On May 16, 2024, the U.S. Supreme Court, in a 7-2 decision, ruled that the CFPB’s funding mechanism does not violate the Appropriations Clause of the U.S. Constitution. That ruling is discussed here.
Shortly after the ruling, the CFPB issued a statement about the decision. It stated that “The Supreme Court has rejected [the] radical theory that would have devastated the American financial markets. The Court repudiated the arguments of the payday loan lobby and made it clear that the CFPB is here to stay.” The CFPB also stated that “This ruling upholds the fact that the CFPB’s funding structure is not novel or unusual, but in fact an essential part of the nation’s financial regulatory system, providing stability and continuity for the agencies and the system as a whole.”
Today, the CFPB held a virtual press conference to address industry questions regarding the status of pending matters. The CFPB noted that multiple rules are still under challenge in different courts, including the payday lending rule, credit card late fee rule, and the 1071 small business lending rule. There are also 14 enforcement matters that have been stayed pending the Supreme Court’s CFSA decision. The CFPB stated that it will file for motions to lift stays for any matter that was paused in anticipation of the CFSA decision. However, the CFPB notes that in each of the stayed matters, opposing parties have raised arguments aside from the constitutional argument, and they will need to resume litigation efforts to fight these matters on the merits. Additional rulings in the rule challenge cases, whether on further preliminary injunction requests, on the merits or otherwise, could further impact the compliance dates or ultimate requirements for challenged rules.
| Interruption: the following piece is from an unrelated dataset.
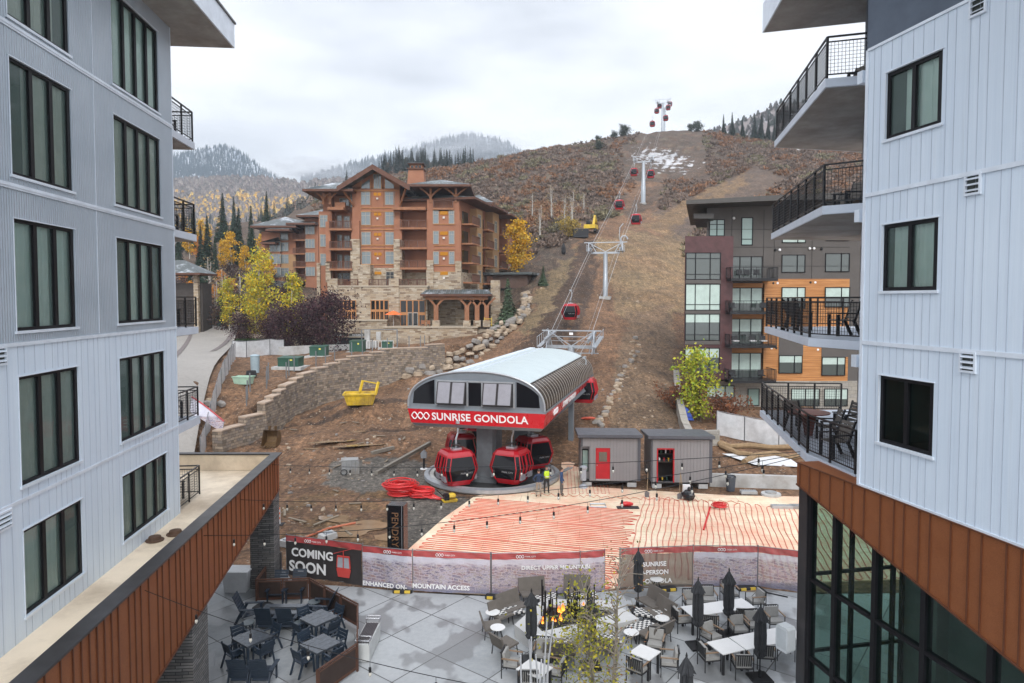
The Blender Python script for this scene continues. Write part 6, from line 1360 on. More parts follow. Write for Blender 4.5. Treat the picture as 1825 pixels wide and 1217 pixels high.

The CFPB also noted, in its press conference, that it anticipated a favorable outcome from the Supreme Court and that it is “firing on all cylinders,” to get enforcement staff hired, trained, and in the field. The CFPB remarked that it is expanding the enforcement department and is prepared to continue to work on behalf of consumers.
Additionally, the CFPB has issued informal guidance, and will issue an interim final rule, regarding the extension of the 1071 small business lending rule compliance dates. Based on the 290-day period that elapsed between the initial preliminary injunction issued in the Rio Bank lawsuit in Texas to the May 16, 2024 ruling of the Supreme Court, the CFPB extended the compliance dates from the original dates. For Tier 1 institutions, the compliance date is extended from October 1, 2024 to July 18, 2025, with the initial filing being required by June 1, 2026. For Tier 2 institutions, the compliance date is extended from April 1, 2025 to January 16, 2026, with the initial filing required by June 1, 2027. For Tier 3 institutions, the compliance date is extended from January 1, 2026 to October 18, 2026, with the initial filing required by June 1, 2027.
Addressing the ruling, Mortgage Bankers Association President and CEO Bob Broeksmit, CMB, stated:
“MBA is relieved that the Supreme Court avoided a ruling that would have disrupted the housing and mortgage markets and harmed the economy and consumers. While we frequently disagree with the Bureau on how they interpret or enforce particular rules, a decision that would have invalidated the Bureaus’ previous rules could have had severe consequences for single-family and multifamily mortgage markets.”
We will continue to monitor and report updates on the lawsuits that stem from CFPB rule challenges, and any further guidance from the CFPB.